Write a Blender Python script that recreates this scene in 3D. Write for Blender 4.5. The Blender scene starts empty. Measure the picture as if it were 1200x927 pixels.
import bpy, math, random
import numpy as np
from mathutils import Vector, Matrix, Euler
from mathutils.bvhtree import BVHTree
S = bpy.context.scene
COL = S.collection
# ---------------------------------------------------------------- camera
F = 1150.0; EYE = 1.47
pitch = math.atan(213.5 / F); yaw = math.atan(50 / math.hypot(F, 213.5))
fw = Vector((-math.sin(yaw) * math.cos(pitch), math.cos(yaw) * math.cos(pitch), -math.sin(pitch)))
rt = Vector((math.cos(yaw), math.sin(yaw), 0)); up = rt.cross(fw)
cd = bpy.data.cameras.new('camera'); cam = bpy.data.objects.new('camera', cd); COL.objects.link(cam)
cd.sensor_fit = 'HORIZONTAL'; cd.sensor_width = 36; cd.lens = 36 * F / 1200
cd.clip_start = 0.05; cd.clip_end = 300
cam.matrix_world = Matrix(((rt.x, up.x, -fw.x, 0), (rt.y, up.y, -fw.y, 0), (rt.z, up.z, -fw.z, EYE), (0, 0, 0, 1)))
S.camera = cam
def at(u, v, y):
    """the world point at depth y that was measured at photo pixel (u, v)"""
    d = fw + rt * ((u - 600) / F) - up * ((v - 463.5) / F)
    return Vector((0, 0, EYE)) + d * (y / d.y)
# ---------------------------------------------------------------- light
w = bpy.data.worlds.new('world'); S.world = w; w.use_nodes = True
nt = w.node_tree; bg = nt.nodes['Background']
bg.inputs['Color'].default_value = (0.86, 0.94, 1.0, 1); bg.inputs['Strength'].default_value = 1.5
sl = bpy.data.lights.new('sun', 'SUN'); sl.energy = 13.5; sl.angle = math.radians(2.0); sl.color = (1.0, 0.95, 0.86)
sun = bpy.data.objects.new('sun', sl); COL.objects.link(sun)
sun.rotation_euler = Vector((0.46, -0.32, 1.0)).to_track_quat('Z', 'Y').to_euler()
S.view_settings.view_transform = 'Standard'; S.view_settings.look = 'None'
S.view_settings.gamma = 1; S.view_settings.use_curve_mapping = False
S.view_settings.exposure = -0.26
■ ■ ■
Word for word, quote all of the data above.

#### SOLUTION TO THE EXERCISE
Write a Blender Python script that recreates this scene in 3D. Write for Blender 4.5. The Blender scene starts empty. Measure the picture as if it were 1200x927 pixels.
import bpy, math, random
import numpy as np
from mathutils import Vector, Matrix, Euler
from mathutils.bvhtree import BVHTree
S = bpy.context.scene
COL = S.collection
# ---------------------------------------------------------------- camera
F = 1150.0; EYE = 1.47
pitch = math.atan(213.5 / F); yaw = math.atan(50 / math.hypot(F, 213.5))
fw = Vector((-math.sin(yaw) * math.cos(pitch), math.cos(yaw) * math.cos(pitch), -math.sin(pitch)))
rt = Vector((math.cos(yaw), math.sin(yaw), 0)); up = rt.cross(fw)
cd = bpy.data.cameras.new('camera'); cam = bpy.data.objects.new('camera', cd); COL.objects.link(cam)
cd.sensor_fit = 'HORIZONTAL'; cd.sensor_width = 36; cd.lens = 36 * F / 1200
cd.clip_start = 0.05; cd.clip_end = 300
cam.matrix_world = Matrix(((rt.x, up.x, -fw.x, 0), (rt.y, up.y, -fw.y, 0), (rt.z, up.z, -fw.z, EYE), (0, 0, 0, 1)))
S.camera = cam
def at(u, v, y):
    """the world point at depth y that was measured at photo pixel (u, v)"""
    d = fw + rt * ((u - 600) / F) - up * ((v - 463.5) / F)
    return Vector((0, 0, EYE)) + d * (y / d.y)
# ---------------------------------------------------------------- light
w = bpy.data.worlds.new('world'); S.world = w; w.use_nodes = True
nt = w.node_tree; bg = nt.nodes['Background']
bg.inputs['Color'].default_value = (0.86, 0.94, 1.0, 1); bg.inputs['Strength'].default_value = 1.5
sl = bpy.data.lights.new('sun', 'SUN'); sl.energy = 13.5; sl.angle = math.radians(2.0); sl.color = (1.0, 0.95, 0.86)
sun = bpy.data.objects.new('sun', sl); COL.objects.link(sun)
sun.rotation_euler = Vector((0.46, -0.32, 1.0)).to_track_quat('Z', 'Y').to_euler()
S.view_settings.view_transform = 'Standard'; S.view_settings.look = 'None'
S.view_settings.gamma = 1; S.view_settings.use_curve_mapping = False
S.view_settings.exposure = -0.26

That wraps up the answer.